The Network Discovery method can generate significant network traffic depending on the type of discovery being run, so you should schedule the discovery to occur at times when this network traffic will not adversely affect business uses of your network. For more information on the types of Network Discovery and their impact on your network, see About Network Discovery.

You must have Modify permission for the Site Security object class to configure this discovery method. For more information about security permissions, see Classes and Instances for Object Security in Configuration Manager.

How to configure Network Discovery

  1. In the Configuration Manager console, navigate to System Center Configuration Manager / Site Database / Site Management / <site name> / Site Settings / Discovery Methods.

  2. Right-click Network Discovery, and then click Properties.

  3. Enable the discovery method if it is not already enabled.

  4. On the General tab, select the type of discovery you want to run. Three types are available:

    • Topology

    • Topology and client

    • Topology, client, and client operating system

  5. If you are working with a slow network, select the Slow Network check box under Network speed.

    Selecting the Slow network check box will allow Configuration Manager to make allowances for a slower network by doubling SNMP timeouts and reducing the number of SNMP sessions. This might increase the duration of the discovery, however.
  6. On the Subnets tab, select the Search local subnets check box if you want to run discovery on those local subnets. This option is normally selected by default.

  7. If you want to run discovery on subnets in addition to (or instead of) your local subnets, click the New icon.

    In the New Subnet Assignment dialog box, enter the Subnet and Mask information, ensure that the Enable subnet search check box is selected, and then click OK.

  8. On the Domains tab, select the Search local domain check box if you want to run discovery on the local domain. This option is normally selected by default.

  9. If you want to run discovery on domains in addition to (or instead of) your local domain, click the New icon.

    In the Domain Properties dialog box, type the name of the domain to be searched in the discovery in the Domain box, ensure that the Enable domain search check box is selected, and then click OK.

  10. On the SNMP tab, specify the SNMP communities to include in the discovery and place them in the order in which you want to search.
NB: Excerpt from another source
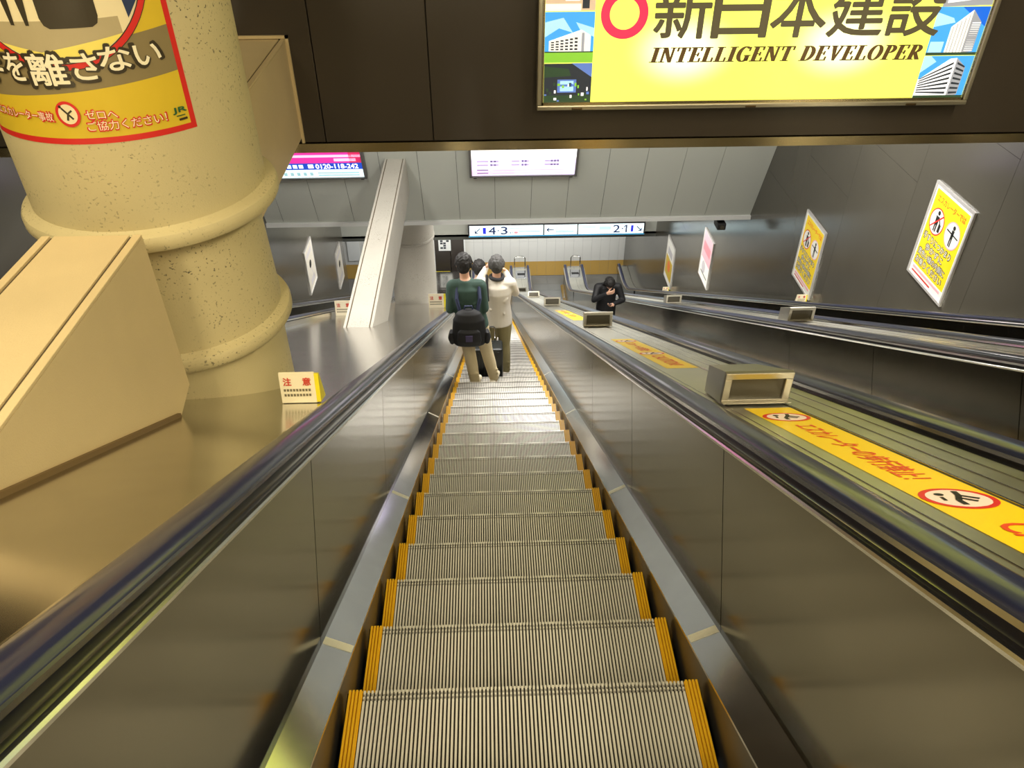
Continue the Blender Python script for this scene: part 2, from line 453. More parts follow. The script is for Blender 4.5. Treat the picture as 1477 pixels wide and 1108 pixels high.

    Network Discovery uses SNMP community names to gain access to routers that are SNMP devices. Gaining access to a router informs Network Discovery about other routers and subnets linked to the first router. SNMP community names are similar to passwords and Network Discovery can get information only from an SNMP device for which you have specified a community name. Each SNMP device can have its own community name, but often the same community name is shared among several devices. Additionally, most SNMP devices have a default community name of Public (in addition to any others they have). This name can often be used if you do not know any other community names. However, some organizations delete the Public community name from their devices as a security precaution.
  11. If you want to run discovery on SNMP communities in addition to those displayed, click the New icon.

    On the New SNMP Community Name dialog box, type the name of the community to be searched and then click OK.

  12. From the Maximum Hops drop-down list, select the maximum number of router hops for the discovery run to make. For more information on the impact of the number of router hops you select, see About Router Hops in Network Discovery.

  13. If you want to use specific SNMP devices to discover resources with, make sure they are listed on the SNMP Devices tab. If they are not displayed, click the New icon, and in the New SNMP Devices dialog box, type the IP address or name of the specific device and then click OK.

    Specifying an SNMP device will provide information to Network Discovery of other routers and subnets linked to that device.

    Any device name used must resolve to a valid IP address.
  14. On the DHCP tab, specify any DHCP servers to use to discover DHCP clients if desired.

    To add a new DHCP server to the list, click the New icon and in the New DHCP Server dialog box, type the IP address or resolvable name of the DHCP server, and then click OK.

    If the server that is running Network Discovery is using a static IP address instead of leasing one from a DHCP server, Network Discovery will not communicate with any DHCP servers unless you specify them on the DHCP tab of the Network Discovery Properties dialog box.

    For more information on the limitations of using DHCP servers for Network Discovery, see About DHCP Servers and Network Discovery.

  15. To use the site server's DHCP server for discovery, select this check box.

  16. On the Schedule tab, click the New icon to set a schedule for running the configured Network Discovery. Generally, Network Discovery generates a large amount of network traffic. You should take this fact into consideration when scheduling the discovery.

    If multiple schedules are displayed on the Schedule tab at the same time, all schedules will result in a run of Network Discovery as it is configured at the time indicated in the schedule. This is also true for recurring schedules.
  17. Click OK.

  18. After running Network Discovery, verify that the discovery is complete.